Saturday, May 21, 2011

Green Pea and Saffron Risotto

Risotto is one of my "feelin' fancy" comfort dishes. The end result can be elegant or homey, and the process of making it is fairly involved, what with the constant attention and stirring. It's nice too, because it's so simple to make for one person. It's better that way too, because I've found that risotto, like fettucini alfredo, does not reheat well. I mean, don't get me wrong, it's still edible, and delicious, but the I think that the texture is drastically different.

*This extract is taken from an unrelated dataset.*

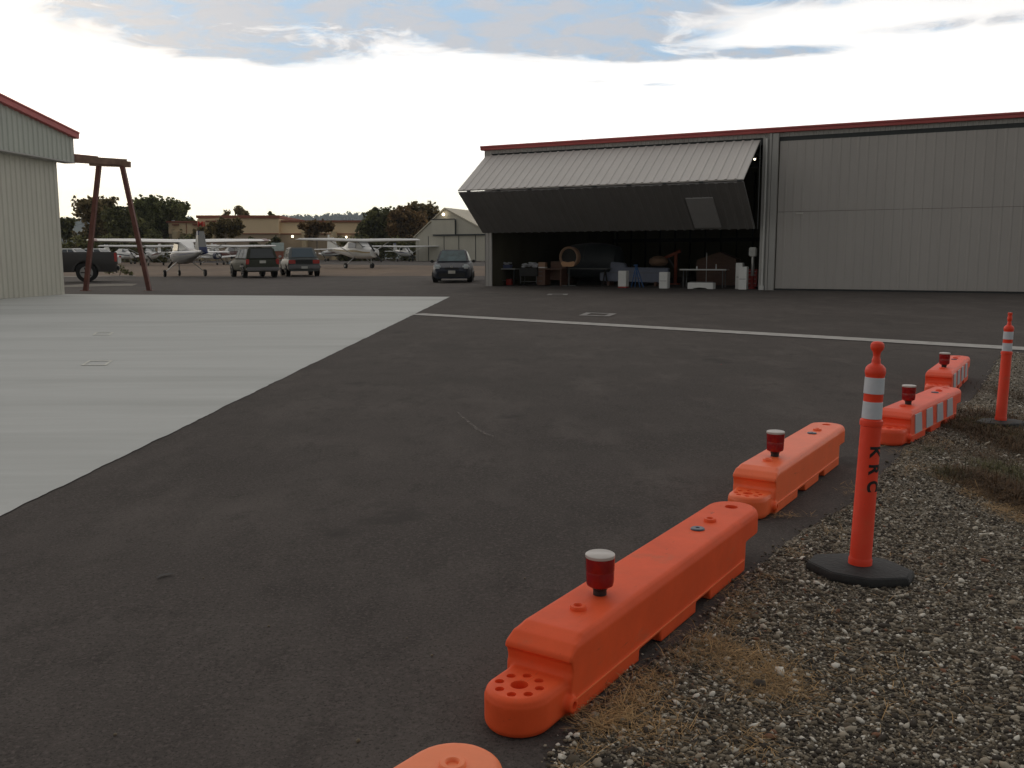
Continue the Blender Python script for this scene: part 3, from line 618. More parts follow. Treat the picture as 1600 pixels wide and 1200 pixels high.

Risotto is also a classic example of how quality ingredients can make all the difference in the world. Sure, you can whip together a cheesy-rice concoction of long-grain rice finished with parm-from-a-green-can, and while it would have the starchy comfort of rice and the umami-ness of the powdered parm, it won't have the same creaminess. The first real risotto I had was damn-near transcendent, and I've loved them ever since.

Green Pea and Saffron Risotto

  • 1 T butter
  • 1 T olive oil
  • 1/4 cup chopped onion
  • 1/2 cup rice - Arborio, Vialone Nano or Carnaroli (see Notes)
  • 1/4 cup white wine
  • pinch of saffron
  • 2 cups chicken broth, simmering over low heat
  • 1/4 cup green peas, cooked
  • 1/4 cup freshly grated parmigiano reggiano plus more for garnish
  • salt and pepper (optional)

  1. Heat the chicken broth in a pot and keep at a low simmer.
  2. In a large saucepan, melt the butter and olive oil over medium-high heat. Add the chopped onion and cook until the onion is soft.
  3. Add the rice and stir to coat well. Cook the rice for about 2 minutes, then add the saffron and the wine. Stir well , and once the wine has been absorbed by the rice, start adding the chicken broth 1 ladleful at a time, adding more as the liquid is absorbed and stirring well the whole time.
  4. Continue until the rice is al dente, firm, but not chalky when you bite into it. You want there to be some creaminess and looseness to it. There will still be liquid, but it will be thick and creamy from the starch released by the rice.
  5. Add the peas and 1/3 cup of the parmigiano reggiano and stir well. Taste for seasoning, you can add salt and pepper, but I usualy don't with this dish.
  6. Serve garnished with a bit more parmigiano reggiano.

  • I used to use only Arborio rice for my risottos until I was turned on to the Vialone Nano and Carnaroli varieties. Just as Arborio is heads and shouders above regular long or medium-grain rices for risotto-making, so are Vialone Nano and Carnaroli far above Arborio.

    I totally recommend using Arborio when you're just starting out making risottos. Once you make the switch though, you'll notice how different the rices are. Carnaroli stays the firmest of the 3, yet it still yields the creaminess that makes a risotto a risotto. Vialone Nano seems to absorb liquid faster than the other 2.